Pour évaluer leur hypothèse, ils ont mené des entrevues à l’automne 2018 et au printemps 2019 auprès de 16 étudiants et 8 conseillers pédagogiques dans un community college texan. Les auteurs ont retenu les nouveaux étudiants inscrits à au moins 12 crédits, ayant 18 ans et ayant vu une vidéo sur la persévérance académique. 400 étudiants ont ainsi été contactés.

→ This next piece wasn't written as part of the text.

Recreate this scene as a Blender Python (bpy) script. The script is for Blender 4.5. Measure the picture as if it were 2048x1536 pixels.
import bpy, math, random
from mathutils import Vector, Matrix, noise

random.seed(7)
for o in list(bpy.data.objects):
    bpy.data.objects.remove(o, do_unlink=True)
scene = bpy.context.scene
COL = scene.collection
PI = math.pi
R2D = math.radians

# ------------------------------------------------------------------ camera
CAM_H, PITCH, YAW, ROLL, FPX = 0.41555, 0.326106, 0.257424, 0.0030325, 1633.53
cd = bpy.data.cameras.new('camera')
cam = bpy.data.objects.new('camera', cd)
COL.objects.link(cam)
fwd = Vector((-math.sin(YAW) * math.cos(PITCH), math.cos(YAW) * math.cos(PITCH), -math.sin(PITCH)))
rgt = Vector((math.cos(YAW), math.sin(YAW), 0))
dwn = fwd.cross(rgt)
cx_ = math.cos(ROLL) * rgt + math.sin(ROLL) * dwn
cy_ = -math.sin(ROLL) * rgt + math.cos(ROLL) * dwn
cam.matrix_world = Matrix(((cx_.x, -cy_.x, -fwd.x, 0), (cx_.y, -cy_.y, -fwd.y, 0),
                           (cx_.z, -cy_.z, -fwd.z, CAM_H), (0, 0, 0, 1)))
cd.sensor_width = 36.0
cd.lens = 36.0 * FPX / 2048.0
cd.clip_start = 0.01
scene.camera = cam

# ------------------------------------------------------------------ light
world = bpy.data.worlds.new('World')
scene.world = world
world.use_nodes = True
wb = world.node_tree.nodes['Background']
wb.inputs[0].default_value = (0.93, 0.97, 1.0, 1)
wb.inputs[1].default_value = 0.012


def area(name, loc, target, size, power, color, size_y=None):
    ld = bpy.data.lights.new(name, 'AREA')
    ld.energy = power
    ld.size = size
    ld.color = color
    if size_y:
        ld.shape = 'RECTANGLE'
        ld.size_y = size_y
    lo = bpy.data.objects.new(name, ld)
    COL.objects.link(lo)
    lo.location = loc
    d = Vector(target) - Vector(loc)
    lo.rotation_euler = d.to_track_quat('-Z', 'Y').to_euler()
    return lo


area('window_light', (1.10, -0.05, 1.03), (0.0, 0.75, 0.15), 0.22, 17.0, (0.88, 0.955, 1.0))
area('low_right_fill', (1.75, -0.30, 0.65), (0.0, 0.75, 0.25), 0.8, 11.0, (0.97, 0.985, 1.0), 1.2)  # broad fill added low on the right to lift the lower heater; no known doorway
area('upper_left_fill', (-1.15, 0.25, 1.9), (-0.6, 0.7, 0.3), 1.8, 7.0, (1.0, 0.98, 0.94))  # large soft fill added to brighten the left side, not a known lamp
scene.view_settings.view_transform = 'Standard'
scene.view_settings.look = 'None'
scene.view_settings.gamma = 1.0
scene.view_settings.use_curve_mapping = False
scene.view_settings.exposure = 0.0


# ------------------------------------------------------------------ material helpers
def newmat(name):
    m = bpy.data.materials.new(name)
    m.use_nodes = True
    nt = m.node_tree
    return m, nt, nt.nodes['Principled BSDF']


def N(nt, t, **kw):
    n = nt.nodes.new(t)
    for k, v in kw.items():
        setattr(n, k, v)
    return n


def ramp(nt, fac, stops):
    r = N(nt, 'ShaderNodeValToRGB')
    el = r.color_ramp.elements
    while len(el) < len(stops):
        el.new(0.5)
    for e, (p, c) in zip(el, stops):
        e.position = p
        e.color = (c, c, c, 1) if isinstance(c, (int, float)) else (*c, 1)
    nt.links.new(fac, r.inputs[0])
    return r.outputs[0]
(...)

Les auteurs ont noté que les facteurs les plus influents pour les étudiants étaient leur performance académique, les enjeux financiers et leur expérience avec le système d’appui de leur université. Les étudiants sentaient qu’ils devaient trouver un équilibre entre la durée de leur scolarité et le degré de difficulté de chacune de leur session : la flexibilité des cours, autant au niveau du format que du moment de leur offre, était un enjeu particulièrement important. En ce qui concerne les considérations financières, outre les frais de scolarité, les prix des manuels requis pour les cours, la distance à parcourir pour se rendre sur le campus, de même que les obligations familiales sont tous des facteurs que les étudiants considéraient dans le calcul du coût d’ajouter un cours supplémentaire. Les conseillers pédagogiques ont quant à eux indiqué qu’il était important pour les étudiants d’être considéré à temps plein, mais qu’ils les trouvaient peu préparés à cette charge de travail. Par exemple, certains effectuent des retours aux études, pensant pouvoir soutenir le même niveau que lors de leur premier passage à l’université, mais cette fois en ayant des enfants et un emploi à temps plein. Les conseillers ont également noté que de donner des encouragements aux étudiants, en marquant leurs accomplissements et en les orientant sur la prochaine étape de leur parcours.

Pour en savoir plus :

McKinney, L., Burridge, A. B., Lee, M. M., Bourdeau, G. V., & Miller-Waters, M. (2022). Incentivizing Full-Time Enrollment at Community Colleges: What Influences Students’ Decision to Take More Courses?. Community College Review, 50(2), 144-170.